▸ **Exercise directions**:
Write out the listing below in full and exactly, leaving out every picture.

▸ **Data provided**:
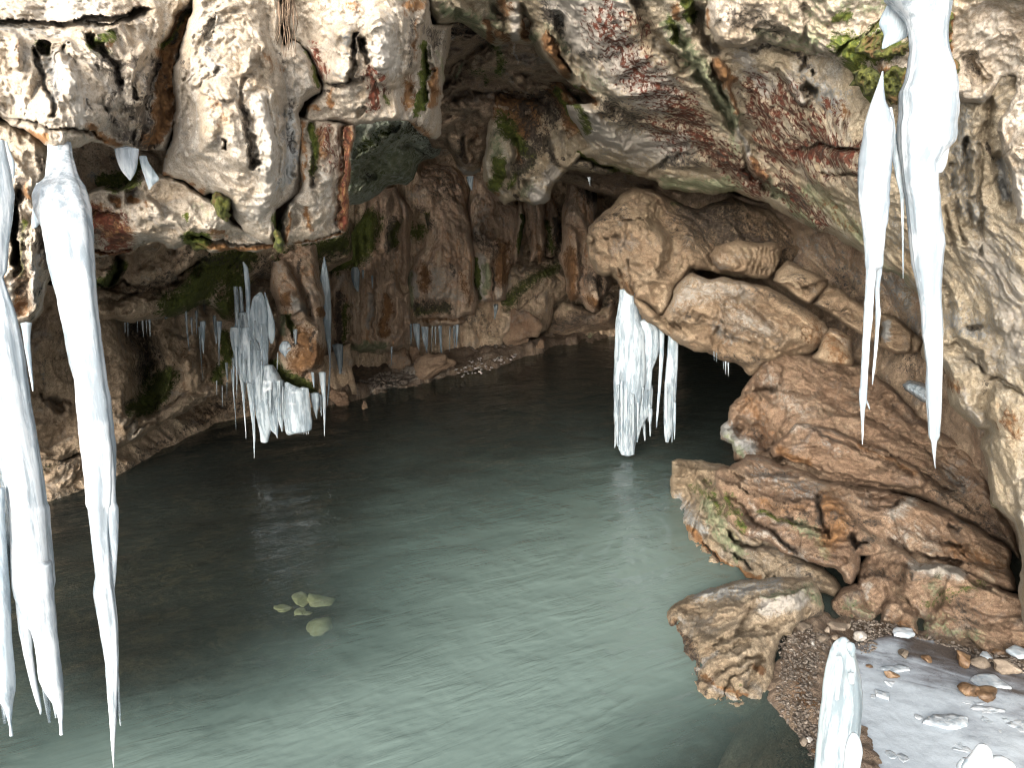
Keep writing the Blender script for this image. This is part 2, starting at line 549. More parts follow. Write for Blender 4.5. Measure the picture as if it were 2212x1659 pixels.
M = {}
M['cream'] = rock_mat('cream_limestone', bump=.45, pal=[(0.211, 0.166, 0.118), (0.338, 0.289, 0.229), (0.392, 0.344, 0.282), (0.424, 0.381, 0.322)], streak=(.3, (.38, .30, .22)), blotch=(.38, (.36, .27, .175)), speck=.4, runs=[((.40, .285, .16), .55, 4.5, .53, .66), ((.36, .345, .33), .6, 7, .54, .66), ((.47, .45, .415), .5, 6, .50, .62)])
M['buff'] = rock_mat('buff_limestone', [(0.271, 0.208, 0.138), (0.423, 0.354, 0.252), (0.496, 0.421, 0.309), (0.554, 0.486, 0.373)], streak=(.4, (.36, .28, .19)), blotch=(.5, (.38, .30, .19)), speck=.55, runs=[((.38, .28, .16), .5, 4, .53, .66), ((.36, .345, .27), .4, 6, .54, .66), ((.60, .58, .52), .5, 5, .50, .62)])
M['wall'] = rock_mat('wet_brown_cave_wall', [(0.306, 0.22, 0.147), (0.557, 0.419, 0.288), (0.71, 0.552, 0.394), (0.862, 0.704, 0.518)], streak=(.55, (.13, .09, .062)), blotch=(.5, (.2, .135, .09)), speck=.6, wet=.1, runs=[((.62, .50, .38), .6, 5, .52, .62), ((.38, .21, .11), .6, 6, .53, .64), ((.09, .08, .055), .7, 8, .55, .67)])
M['flow'] = rock_mat('brown_flowstone', [(0.302, 0.204, 0.14), (0.562, 0.408, 0.293), (0.691, 0.53, 0.395), (0.799, 0.663, 0.521)], streak=(.65, (.23, .14, .09)), blotch=(.4, (.32, .185, .11)), speck=.55, wet=.08, runs=[((.78, .66, .50), .8, 7, .50, .60), ((.50, .25, .11), .75, 9, .52, .62), ((.09, .075, .05), .8, 11, .55, .66)])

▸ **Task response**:
Keep writing the Blender script for this image. This is part 2, starting at line 549. More parts follow. Write for Blender 4.5. Measure the picture as if it were 2212x1659 pixels.
M = {}
M['cream'] = rock_mat('cream_limestone', bump=.45, pal=[(0.211, 0.166, 0.118), (0.338, 0.289, 0.229), (0.392, 0.344, 0.282), (0.424, 0.381, 0.322)], streak=(.3, (.38, .30, .22)), blotch=(.38, (.36, .27, .175)), speck=.4, runs=[((.40, .285, .16), .55, 4.5, .53, .66), ((.36, .345, .33), .6, 7, .54, .66), ((.47, .45, .415), .5, 6, .50, .62)])
M['buff'] = rock_mat('buff_limestone', [(0.271, 0.208, 0.138), (0.423, 0.354, 0.252), (0.496, 0.421, 0.309), (0.554, 0.486, 0.373)], streak=(.4, (.36, .28, .19)), blotch=(.5, (.38, .30, .19)), speck=.55, runs=[((.38, .28, .16), .5, 4, .53, .66), ((.36, .345, .27), .4, 6, .54, .66), ((.60, .58, .52), .5, 5, .50, .62)])
M['wall'] = rock_mat('wet_brown_cave_wall', [(0.306, 0.22, 0.147), (0.557, 0.419, 0.288), (0.71, 0.552, 0.394), (0.862, 0.704, 0.518)], streak=(.55, (.13, .09, .062)), blotch=(.5, (.2, .135, .09)), speck=.6, wet=.1, runs=[((.62, .50, .38), .6, 5, .52, .62), ((.38, .21, .11), .6, 6, .53, .64), ((.09, .08, .055), .7, 8, .55, .67)])
M['flow'] = rock_mat('brown_flowstone', [(0.302, 0.204, 0.14), (0.562, 0.408, 0.293), (0.691, 0.53, 0.395), (0.799, 0.663, 0.521)], streak=(.65, (.23, .14, .09)), blotch=(.4, (.32, .185, .11)), speck=.55, wet=.08, runs=[((.78, .66, .50), .8, 7, .50, .60), ((.50, .25, .11), .75, 9, .52, .62), ((.09, .075, .05), .8, 11, .55, .66)])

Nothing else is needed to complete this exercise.